The final epic battle is so vague and muddied up that I'm still not clear on what happened. It was like trying to watch a war movie on TV through a fogged up shower door, you got a sense of what was happening but nothing clear or definite ever emerged.
If you are an Anita Blake fan, don't bother with this book.

Book Review: Boring, Slow Read
Summary: 2 Stars

It was okay but for me it had way too much detail. I was so confused sometimes about what sunshine was talking about or who was talking for that matter. Also, I didn't finish the book. That is very unusual for me because I always finish the book I am reading unless it is just not interesting. I would have to say this book just wasn't holding my interest. I am sure this author is awesome but this book was nothing like I expected. It was too slow and not very exciting. For a very good vampire read, try Charlaine Harris's series. Those books are awesome. I can't wait until the next one comes out.

Book Review: Burn the Money
Summary: 1 Stars

This was my first crack at a Robin McKinley novel, so I'm a virgin here. I'd heard all the hype about the writer and how she's the second coming of YA Christ, so I was expecting major, smooth fiction.

This book is basically Robin McKinley trying to cash in on Laurell K. Hamilton by cloning Anita Blake but doing so in a nice, church lady semi-YA format. She fumbles like a fifteen year old at his first drive-thru and most of the time, she loses what grip she has on the story.

I can tell you on what page she starts fumbling: twelve, when she begins an onerous infodump about her alternate universe Earth, where vamps and all kinds of nasties are real and there's even been a war with them. Pay attention, because the baddies are whisked on and off so fast you'll miss them if you blink. As for her universe, no follow-through. You could call it Boring Vamp Universe and By God you're going to hear every detail of anything but the good stuff in it. Huge mistake and she repeats it throughout the book.

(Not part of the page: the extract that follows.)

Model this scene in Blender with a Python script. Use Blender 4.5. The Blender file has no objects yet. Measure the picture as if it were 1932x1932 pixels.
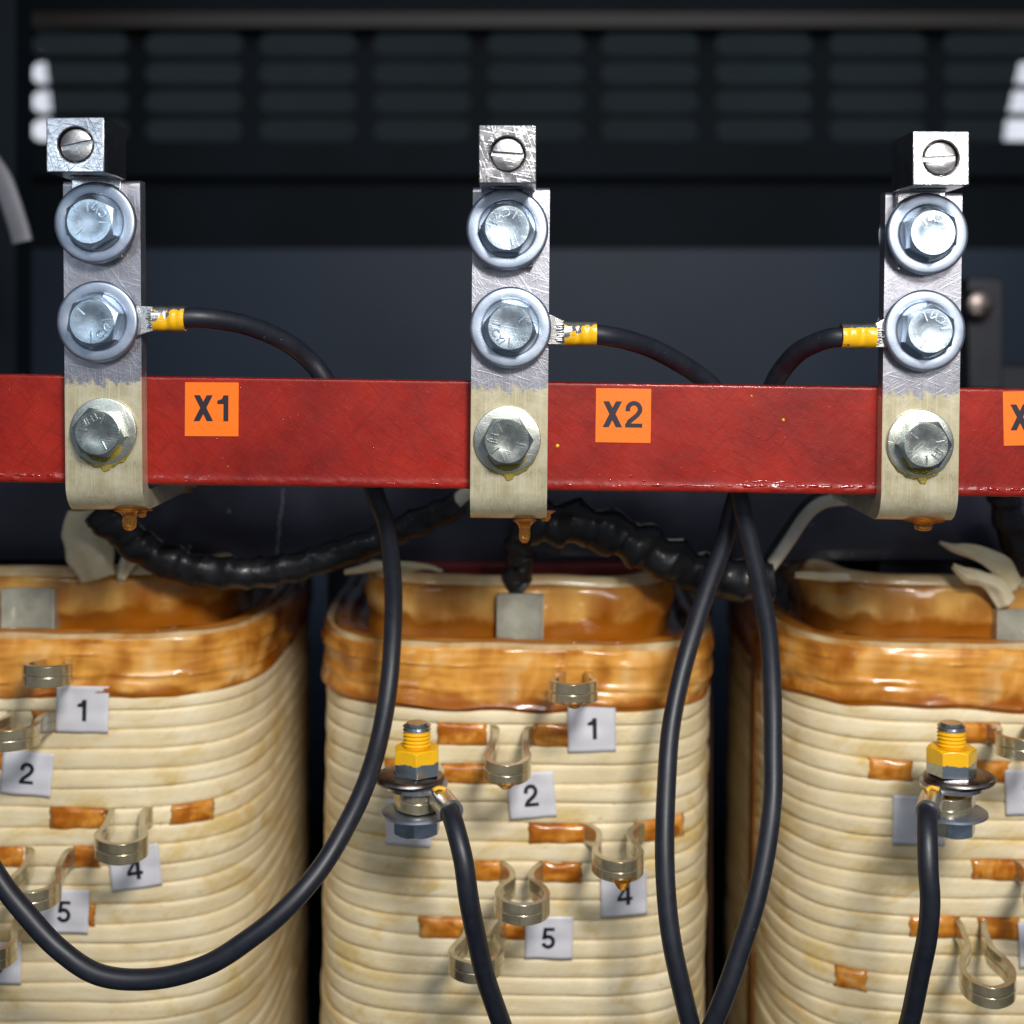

The premise: Sunshine is a baker with a lousy job, a quirky family, and (of course) a latent talent. She gets caught by a group of scary vamps who chain her in an abandoned house within arm's reach of an uber-scary, starved vampire (also held hostage) and leave her there to be kibble and bits. Sounds great, right? How could you screw this up? Let Robin McKinley write the book, that's how.

Sunshine is the worst kind of Hamilton imitator, because McKinley is afraid of everything: violence, gore, sex, and her own much-lauded talent. So she avoids them as much as possible, and as a result the prose drags, the characters are laughably 2-D and the action is slower than a tortoise with a hangover. Of particular offense, the (count 'em) two possible sex scenes are so ruined by the author that I have vowed never to waste another buck on this uptight woman.

Bend the Reads recommends you burn the $23.95 it would cost to buy this book, because that's the only way you'll get anything out of it.